§ What is expected: Please, without the pictures, retype exactly the lines from the start of the material through the line that holds "fence('neighbouring_fence', 'grey weathered".

§ Data extract:
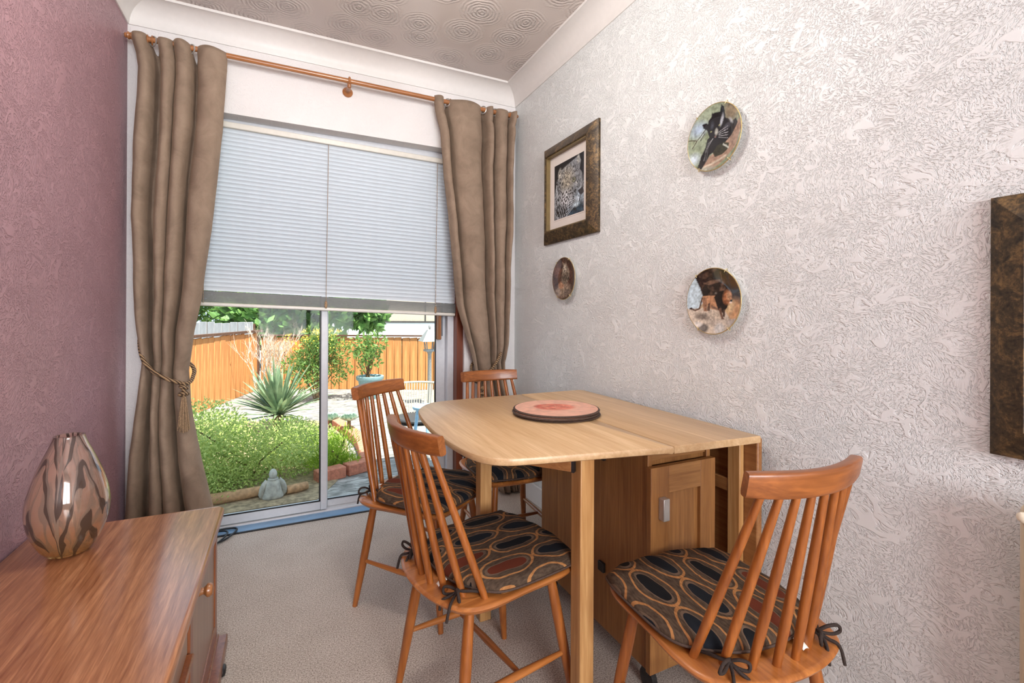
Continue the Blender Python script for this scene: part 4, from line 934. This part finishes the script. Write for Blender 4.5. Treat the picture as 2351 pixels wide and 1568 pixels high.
fence('neighbouring_fence', 'grey weathered fence beyond the left orange fence', (-2.7, 12.0), (-.55, 10.85), .93, .16, M['fence_grey'], seed=4)

def rquad(mb, p, d, l, w, r):
    d = d.normalized(); s = d.cross(Vector((r.uniform(-1, 1), r.uniform(-1, 1), r.uniform(-1, 1)))).normalized()*w*.5
    m = p+d*l*.5
    mb.add([p, m+s, p+d*l, m-s], [(0, 1, 2, 3)])
def clump(name, label, cat, c, rad, n, ll, lw, mat, seed, stems=8, stem_mat=None, base=None, shell=.35, upb=.3, kind_group=None, flowers=0):
    r = random.Random(seed); t = thing(name, label, cat, (c[0], c[1], GZ if base is None else base), 0, kind_group); O = Vector((c[0], c[1], GZ if base is None else base)); C = Vector(c)-O
    mb = MB(); lumps = [(Vector((r.uniform(-.6, .6)*rad[0], r.uniform(-.6, .6)*rad[1], r.uniform(-.5, .75)*rad[2])), r.uniform(.35, .6)) for _ in range(11)]
    for i in range(n):
        lc, lr = lumps[i % 11]
        while True:
            q = Vector((r.uniform(-1, 1), r.uniform(-1, 1), r.uniform(-1, 1)))
            if shell < q.length < 1: break
        p = C+lc+Vector((q.x*rad[0], q.y*rad[1], q.z*rad[2]))*lr
        if p.z < .01: p.z = abs(p.z)+.01
        d = q.normalized()*.8+Vector((r.uniform(-1, 1), r.uniform(-1, 1), r.uniform(-1, 1)+upb))
        rquad(mb, p, d, ll*r.uniform(.6, 1.3), lw*r.uniform(.7, 1.2), r)
    obj('foliage', mb, mat, t, smooth=0)
    if stems:
        sm_ = MB()
        for i in range(stems):
            lc, lr = lumps[i % 11]; e = C+lc
            sm_.tube(crom([(r.uniform(-.03, .03), r.uniform(-.03, .03), 0), (e.x*.4+r.uniform(-.04, .04), e.y*.4, e.z*.5), (e.x, e.y, max(e.z, .05))], 3, False), [.008]*6+[.004], 5)
        obj('stems', sm_, stem_mat or M['stem'], t)
    if flowers:
        fm = MB()
        for i in range(flowers):
            q = Vector((r.gauss(0, .5)*rad[0], r.gauss(0, .4)*rad[1], rad[2]*r.uniform(.35, 1.05))); p = C+q
            for _ in range(9): rquad(fm, p+Vector((r.gauss(0, .035), r.gauss(0, .03), r.gauss(0, .02))), Vector((r.uniform(-1, 1), r.uniform(-1, 1), .6)), .03, .022, r)
        obj('flowers', fm, M['flower'], t, smooth=0)
    return t
clump('leafy_shrub', 'large bright green fine leaved bush just outside the left glass panel', 'shrub', (-.20, 4.12, .01), (.70, .62, .46), 25000, .024, .013, M['leaf_bright'], 31, 14, shell=.2)
clump('low_shrub', 'small lime green plant behind the brick edging, right of the door mullion', 'shrub', (.36, 4.05, -.04), (.20, .22, .17), 2600, .05, .007, M['leaf_lime'], 32, 4, shell=.1, upb=1.2)
clump('tall_flower', 'tall yellow flowering plant in front of the back fence', 'flowering plant', (.42, 7.30, .42), (.48, .32, .44), 3000, .085, .020, M['leaf_mid'], 33, 14, flowers=46, shell=.1)
t = clump('bay_shrub', 'leafy shrub growing in the blue grey pot by the back fence', 'shrub', (1.10, 7.20, .46), (.32, .28, .31), 620, .075, .034, M['leaf_mid'], 34, 9, base=.17, shell=.45)
for i, (x, y, z, rx, lab) in enumerate(((-1.5, 13.0, 1.55, 1.4, 'dense light green hedge behind the grey fence on the left'), (-.1, 12.2, 1.4, 1.2, 'dark leafy tree behind the dry twigs at the middle of the back fence'), (1.25, 11.6, 1.45, .95, 'dark large leaved tree overhanging the fence beside the white house'))):
    clump('hedge_tree', lab, 'tree', (x, y, z), (rx, .9, 1.1 if i < 2 else .95), 4200, .16 if i == 0 else .26, .085 if i == 0 else .14, M['leaf_mid'] if i == 0 else M['leaf_dark'], 40+i, 5, kind_group='trees beyond the fence')
# dry twiggy plant
t = thing('dry_twig_plant', 'dry leafless pale twig plant left of the yellow flowers', 'plant', (-.17, 7.62, GZ)); r = random.Random(9); mb = MB()
def twig(p, d, l, w, k):
    q = p+d*l; mb.tube([p, p.lerp(q, .5)+Vector((r.gauss(0, .01), r.gauss(0, .01), 0)), q], [w, w*.85, w*.6], 4)
    if k:
        for _ in range(r.choice((2, 3))): twig(p.lerp(q, r.uniform(.45, 1)), (d+Vector((r.gauss(0, .34), r.gauss(0, .3), .25))).normalized(), l*r.uniform(.5, .8), w*.6, k-1)
for _ in range(11): twig(Vector((r.gauss(0, .08), r.gauss(0, .06), 0)), Vector((r.gauss(0, .16), r.gauss(0, .12), 1)).normalized(), r.uniform(.40, .56), .011, 4)
obj('twigs', mb, M['twig'], t)
# spiky plant
t = thing('yucca', 'spiky grey green sword leaved plant behind the bright bush', 'spiky plant', (-.06, 5.62, GZ)); r = random.Random(14)
mb = MB()
for i in range(110):
    az = r.uniform(0, 2*PI); el = math.radians(r.uniform(8, 84)); L = r.uniform(.42, .66); w = r.uniform(.022, .034)
    d = Vector((math.cos(az)*math.cos(el), math.sin(az)*math.cos(el), math.sin(el))); s = Vector((-math.sin(az), math.cos(az), 0)); nr = d.cross(s)
    vs = []
    for k in range(5):
        f = k/4; p = Vector((0, 0, .16))+d*(.03+L*f)+Vector((0, 0, -.10*f*f*math.cos(el))); ww = w*(.7+.8*f-1.45*f*f); ww = max(ww, .001)
        vs += [p-s*ww, p-nr*ww*.35, p+s*ww]
    mb.add(vs, [q for k in range(4) for q in ((k*3, k*3+1, k*3+4, k*3+3), (k*3+1, k*3+2, k*3+5, k*3+4))])
obj('blades', mb, M['leaf_yucca'], t, smooth=0)
obj('trunk', MB().tube([(0, 0, 0), (0, 0, .2)], [.06, .05], 10), M['stem'], t)
# pot
t = thing('plant_pot', 'blue grey glazed pot holding the shrub by the back fence', 'pot', (1.14, 7.22, GZ))
obj('pot_body', MB().lathe([(.12, 0), (.125, .01), (.165, .24), (.170, .27), (.19, .275), (.20, .29), (.20, .33), (.185, .335), (.165, .325), (.16, .30)], 32, True, True), M['pot'], t)
obj('compost', MB().lathe([(.16, .301), (.02, .318)], 24, False, True), M['soil'], t)
# cabbages
for k, (x, y, lab) in enumerate(((.42, 5.12, 'grey green cabbage like plant, left of the pair beyond the brick edging'), (.59, 5.03, 'grey green cabbage like plant, right of the pair beyond the brick edging'))):
    t = thing('cabbage_plant', lab, 'plant', (x, y, GZ), 0, 'pair of cabbage plants'); r = random.Random(60+k); mb = MB()
    for i in range(34):
        az = i*2.4; el = .1+.022*i; d = Vector((math.cos(az)*math.cos(el), math.sin(az)*math.cos(el), math.sin(el))); s = Vector((-math.sin(az), math.cos(az), 0)); c0 = Vector((0, 0, .16)); L = .095-.0012*i
        vs = []
        for a in range(4):
            for b in (-1, 0, 1):
                f = a/3; w = .055*math.sin(PI*(.15+.75*f)); vs.append(c0+d*L*f+s*w*b+Vector((0, 0, .022*abs(b)+.02*f*f)))
        mb.add(vs, [(a*3+b, a*3+b+1, a*3+b+4, a*3+b+3) for a in range(3) for b in range(2)])
    obj('leaves', mb, M['leaf_blue'], t, smooth=60); obj('stalk', MB().tube([(0, 0, 0), (0, 0, .17)], .018, 8), M['stem'], t)
# bricks, logs, stones
bricks = [(.31, 3.80, .35), (.525, 3.885, .40), (.615, 4.075, 1.35), (.635, 4.30, 1.5), (.645, 4.52, 1.55), (.64, 4.74, 1.62), (.615, 4.965, 1.70), (.58, 5.19, 1.75), (.54, 5.41, 1.75), (.50, 5.63, 1.75)]
for i, (x, y, a) in enumerate(bricks):
    lab = 'weathered red brick at the near corner of the garden bed edging' if i == 0 else 'weathered red brick in the row edging the garden bed'
    tag(obj('brick', MB().box(-.105, .105, -.052, .052, 0, .085), M['brick'], None, (x, y, GZ), (0, 0, a), bevel=.006), lab, 'brick', 'bricks edging the garden bed')
k = MB(); k.m = Matrix.Translation((-.36, 3.60, GZ+.046)) @ Matrix.Rotation(.10, 4, 'Z') @ Matrix.Rotation(PI/2, 4, 'Y'); k.tube([(0, 0, -.24), (.006, 0, 0), (0, 0, .22)], [.034, .038, .033], 14)
tag(obj('log', k, M['log']), 'pale log lying under the bush left of the stone figure', 'log')
k = MB(); k.m = Matrix.Translation((.08, 3.60, GZ+.041)) @ Matrix.Rotation(.3, 4, 'Z') @ Matrix.Rotation(PI/2, 4, 'Y'); k.tube([(0, 0, -.07), (.004, 0, 0), (0, 0, .07)], [.028, .032, .027], 14)
tag(obj('log', k, M['log']), 'short pale log lying right of the stone figure', 'log')
# stone seated figure seen from behind
t = thing('garden_statue', 'small grey stone seated figure seen from behind, just outside the glass', 'statue', (-.069, 3.56, GZ+.009), .12); t.scale = (.80, .85, 1.0)
tag_b = MB().lathe([(.080, 0), (.084, .012), (.078, .03), (.070, .05), (.062, .085), (.054, .112), (.036, .128), (.026, .134)], 28)
for i, v in enumerate(tag_b.v): tag_b.v[i] = (v[0]*1.0, v[1]*.75, v[2])
obj('body', tag_b, M['stone'], t, smooth=80)
for s in (-1, 1): obj('arm', MB().tube(crom([(s*.046, 0, .118), (s*.074, -.006, .088), (s*.088, -.004, .045), (s*.078, .02, .018)], 4, False), [.017]*3+[.020]*6+[.024]*4, 10), M['stone'], t, smooth=80)
obj('head', MB().sphere((0, 0, .158), (.032, .033, .036), 18, 12), M['stone'], t, smooth=80)
obj('collar', torus(MB(), (0, 0, .128), (0, 0, 1), .036, .006, 24, 8), M['stone'], t, smooth=80)
# lantern
t = thing('garden_lantern', 'post lantern with a pitched metal roof, seen right of the glass door by the fence', 'lantern', (1.80, 6.35, GZ))
obj('post', MB().tube([(0, 0, 0), (0, 0, .70), (0, 0, .74)], [.03, .026, .045], 10), M['lamp_metal'], t)
k = MB()
for s in ((-.06, -.06), (.06, -.06), (.06, .06), (-.06, .06)): k.tube([(s[0]*.8, s[1]*.8, .76), (s[0], s[1], .88)], .008, 6)
k.box(-.07, .07, -.07, .07, .74, .765); obj('cage', k, M['lamp_metal'], t)
k = MB(); k.add([(-.13,-.13,.88),(.13,-.13,.88),(.13,.13,.88),(-.13,.13,.88),(-.03,-.03,1.04),(.03,-.03,1.04),(.03,.03,1.04),(-.03,.03,1.04)], [(0,3,2,1),(4,5,6,7),(0,1,5,4),(1,2,6,5),(2,3,7,6),(3,0,4,7)])
obj('roof', k, M['lamp_metal'], t, smooth=0); obj('finial', MB().sphere((0, 0, 1.075), (.018, .018, .04), 10, 8), M['lamp_metal'], t)
# woven garden chair
t = thing('garden_chair', 'woven cane garden chair with a dark frame on the patio outside the right panel', 'garden chair', (1.40, 5.42, GZ), -.55)
k = MB()
for i in range(26):
    w = -1.45+2.9*i/25; k.tube([(.26*math.sin(w), .24*math.cos(w)*.9-.02, .06), (.285*math.sin(w), .27*math.cos(w)*.9, .42)], .0062, 5)
obj('woven_back', k, M['wicker'], t)
k = MB(); k.tube([(.29*math.sin(-1.5+3*i/20), .275*math.cos(-1.5+3*i/20)*.9, .425) for i in range(21)], .013, 8); obj('top_rail', k, M['wicker'], t)
k = MB().lathe([(.25, .03), (.262, .05), (.25, .065)], 28); obj('seat_ring', k, M['wicker_dark'], t)
for x, y in ((-.17, -.15), (.17, -.15), (-.15, .15), (.15, .15)): obj('leg', MB().tube([(x, y, .0), (x, y, .05)], .014, 8), M['wicker_dark'], t)
t = thing('garden_stool', 'pale blue painted stool on the patio, glimpsed past the table edge', 'stool', (1.20, 4.35, GZ))
obj('seat', MB().lathe([(.12, .36), (.125, .37), (.125, .385), (.118, .39)], 24), M['blue_leg'], t)
for a in range(3): obj('leg', MB().tube([(.08*math.cos(a*2.1+.4), .08*math.sin(a*2.1+.4), .362), (.125*math.cos(a*2.1+.4), .125*math.sin(a*2.1+.4), 0)], .016, 8), M['blue_leg'], t)
# neighbouring house
hs = thing('neighbouring_house', 'white rendered house with beige panels above, far beyond the fence on the right', 'house', (2.7, 14.2, GZ), -.48)
obj('lower_wall', MB().box(-1.9, 4, 0, 4, 0, 1.02), M['render_white'], hs, smooth=0)
obj('upper_wall', MB().box(-1.9, 4, .04, 4, 1.02, 3.2), M['concrete'], hs, smooth=0)
obj('wall_joint', MB().box(-1.9, 4, -.012, .03, 1.0, 1.045), M['dark_gap'], hs, smooth=0)  # dark strip where lower and upper wall meet
obj('downpipe', MB().tube([(-.15, -.05, .98), (-.15, -.05, 3.2)], .045, 10), M['render_white'], hs)
for x in (-.25, 1.15): obj('panel_joint', MB().box(x, x+.03, .02, .05, 1.045, 3.2), M['dark_gap'], hs, smooth=0)
obj('roof', MB().box(-2.1, 4.2, -.2, 4.2, 3.2, 3.4), M['dark_gap'], hs, smooth=0)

§ Response to this task:
Continue the Blender Python script for this scene: part 4, from line 934. This part finishes the script. Write for Blender 4.5. Treat the picture as 2351 pixels wide and 1568 pixels high.
fence('neighbouring_fence', 'grey weathered fence beyond the left orange fence', (-2.7, 12.0), (-.55, 10.85), .93, .16, M['fence_grey'], seed=4)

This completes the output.